Your objective: Leave out any picture and return the remaining listing below exactly as given.
============
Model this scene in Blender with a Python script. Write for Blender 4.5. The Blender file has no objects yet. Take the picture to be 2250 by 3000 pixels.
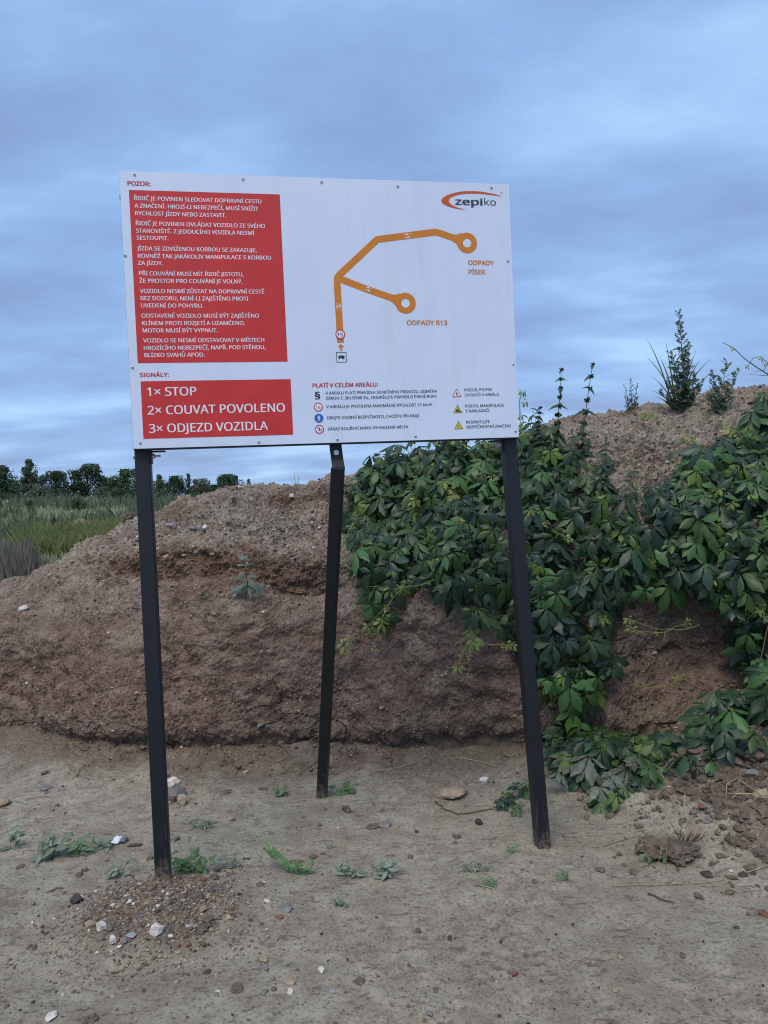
import bpy, math, random
import numpy as np
from mathutils import Vector, Matrix
random.seed(7); RNG = np.random.default_rng(11)
SC = bpy.context.scene; COL = SC.collection
PI = math.pi

# ------------------------------------------------------------ camera
F_PX = 2100.0; CAM_Z = 1.6
ROLL = math.radians(2.5); PITCH = math.atan(55/F_PX)
_F = Vector((0, math.cos(PITCH), -math.sin(PITCH))); _U = Vector((0, math.sin(PITCH), math.cos(PITCH))); _X = Vector((1, 0, 0))
_R = _X*math.cos(ROLL) - _U*math.sin(ROLL); _T = _X*math.sin(ROLL) + _U*math.cos(ROLL)
CM = Matrix((_R, _T, -_F)).transposed()
cam = bpy.data.cameras.new('camera'); camo = bpy.data.objects.new('camera', cam); COL.objects.link(camo)
camo.matrix_world = Matrix.Translation((0, 0, CAM_Z)) @ CM.to_4x4()
cam.sensor_fit = 'VERTICAL'; cam.sensor_height = 36; cam.lens = 36*F_PX/3000
cam.clip_start = 0.05; cam.clip_end = 9000
SC.camera = camo
SC.cycles.pixel_filter_type = 'BLACKMAN_HARRIS'; SC.cycles.filter_width = 1.1
SC.cycles.use_denoising = True; SC.cycles.denoiser = 'OPENIMAGEDENOISE'; SC.cycles.denoising_input_passes = 'RGB_ALBEDO_NORMAL'; SC.cycles.denoising_prefilter = 'NONE'

# ------------------------------------------------------------ light
SUN_EL, SUN_ROT = math.radians(58), math.radians(200)
w = bpy.data.worlds.new('World'); SC.world = w; w.use_nodes = True
nt = w.node_tree; N = nt.nodes; L = nt.links
for n in list(N): N.remove(n)
def nd(t, **k):
    n = N.new(t)
    for a, b in k.items(): setattr(n, a, b)
    return n
out = nd('ShaderNodeOutputWorld'); bg = nd('ShaderNodeBackground'); bg.inputs[1].default_value = 0.1
L.new(bg.outputs[0], out.inputs[0])
sky = nd('ShaderNodeTexSky', sky_type='NISHITA', sun_disc=False, sun_elevation=SUN_EL, sun_rotation=SUN_ROT)
tc = nd('ShaderNodeTexCoord')
sep = nd('ShaderNodeSeparateXYZ'); L.new(tc.outputs['Generated'], sep.inputs[0])
def mth(op, a, b=None, clamp=False):
    n = nd('ShaderNodeMath', operation=op, use_clamp=clamp)
    for i, v in enumerate((a, b)):
        if v is None: continue
        if isinstance(v, (int, float)): n.inputs[i].default_value = v
        else: L.new(v, n.inputs[i])
    return n.outputs[0]
zz = mth('ADD', mth('MAXIMUM', sep.outputs[2], 0.0), 0.16)
cx = mth('DIVIDE', sep.outputs[0], zz); cy = mth('DIVIDE', sep.outputs[1], zz)
cmb = nd('ShaderNodeCombineXYZ'); L.new(cx, cmb.inputs[0]); L.new(cy, cmb.inputs[1]); cmb.inputs[2].default_value = 14.9
mp = nd('ShaderNodeMapping'); L.new(cmb.outputs[0], mp.inputs[0]); mp.inputs['Scale'].default_value = (1.15, 1.9, 1); mp.inputs['Rotation'].default_value = (0, 0, 0.25)
ns = nd('ShaderNodeTexNoise'); ns.inputs['Scale'].default_value = 1.0; ns.inputs['Detail'].default_value = 6; ns.inputs['Roughness'].default_value = 0.52; ns.inputs['Distortion'].default_value = 0.1
L.new(mp.outputs[0], ns.inputs['Vector'])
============
Worked solution:
Model this scene in Blender with a Python script. Write for Blender 4.5. The Blender file has no objects yet. Take the picture to be 2250 by 3000 pixels.
import bpy, math, random
import numpy as np
from mathutils import Vector, Matrix
random.seed(7); RNG = np.random.default_rng(11)
SC = bpy.context.scene; COL = SC.collection
PI = math.pi

# ------------------------------------------------------------ camera
F_PX = 2100.0; CAM_Z = 1.6
ROLL = math.radians(2.5); PITCH = math.atan(55/F_PX)
_F = Vector((0, math.cos(PITCH), -math.sin(PITCH))); _U = Vector((0, math.sin(PITCH), math.cos(PITCH))); _X = Vector((1, 0, 0))
_R = _X*math.cos(ROLL) - _U*math.sin(ROLL); _T = _X*math.sin(ROLL) + _U*math.cos(ROLL)
CM = Matrix((_R, _T, -_F)).transposed()
cam = bpy.data.cameras.new('camera'); camo = bpy.data.objects.new('camera', cam); COL.objects.link(camo)
camo.matrix_world = Matrix.Translation((0, 0, CAM_Z)) @ CM.to_4x4()
cam.sensor_fit = 'VERTICAL'; cam.sensor_height = 36; cam.lens = 36*F_PX/3000
cam.clip_start = 0.05; cam.clip_end = 9000
SC.camera = camo
SC.cycles.pixel_filter_type = 'BLACKMAN_HARRIS'; SC.cycles.filter_width = 1.1
SC.cycles.use_denoising = True; SC.cycles.denoiser = 'OPENIMAGEDENOISE'; SC.cycles.denoising_input_passes = 'RGB_ALBEDO_NORMAL'; SC.cycles.denoising_prefilter = 'NONE'

# ------------------------------------------------------------ light
SUN_EL, SUN_ROT = math.radians(58), math.radians(200)
w = bpy.data.worlds.new('World'); SC.world = w; w.use_nodes = True
nt = w.node_tree; N = nt.nodes; L = nt.links
for n in list(N): N.remove(n)
def nd(t, **k):
    n = N.new(t)
    for a, b in k.items(): setattr(n, a, b)
    return n
out = nd('ShaderNodeOutputWorld'); bg = nd('ShaderNodeBackground'); bg.inputs[1].default_value = 0.1
L.new(bg.outputs[0], out.inputs[0])
sky = nd('ShaderNodeTexSky', sky_type='NISHITA', sun_disc=False, sun_elevation=SUN_EL, sun_rotation=SUN_ROT)
tc = nd('ShaderNodeTexCoord')
sep = nd('ShaderNodeSeparateXYZ'); L.new(tc.outputs['Generated'], sep.inputs[0])
def mth(op, a, b=None, clamp=False):
    n = nd('ShaderNodeMath', operation=op, use_clamp=clamp)
    for i, v in enumerate((a, b)):
        if v is None: continue
        if isinstance(v, (int, float)): n.inputs[i].default_value = v
        else: L.new(v, n.inputs[i])
    return n.outputs[0]
zz = mth('ADD', mth('MAXIMUM', sep.outputs[2], 0.0), 0.16)
cx = mth('DIVIDE', sep.outputs[0], zz); cy = mth('DIVIDE', sep.outputs[1], zz)
cmb = nd('ShaderNodeCombineXYZ'); L.new(cx, cmb.inputs[0]); L.new(cy, cmb.inputs[1]); cmb.inputs[2].default_value = 14.9
mp = nd('ShaderNodeMapping'); L.new(cmb.outputs[0], mp.inputs[0]); mp.inputs['Scale'].default_value = (1.15, 1.9, 1); mp.inputs['Rotation'].default_value = (0, 0, 0.25)
ns = nd('ShaderNodeTexNoise'); ns.inputs['Scale'].default_value = 1.0; ns.inputs['Detail'].default_value = 6; ns.inputs['Roughness'].default_value = 0.52; ns.inputs['Distortion'].default_value = 0.1
L.new(mp.outputs[0], ns.inputs['Vector'])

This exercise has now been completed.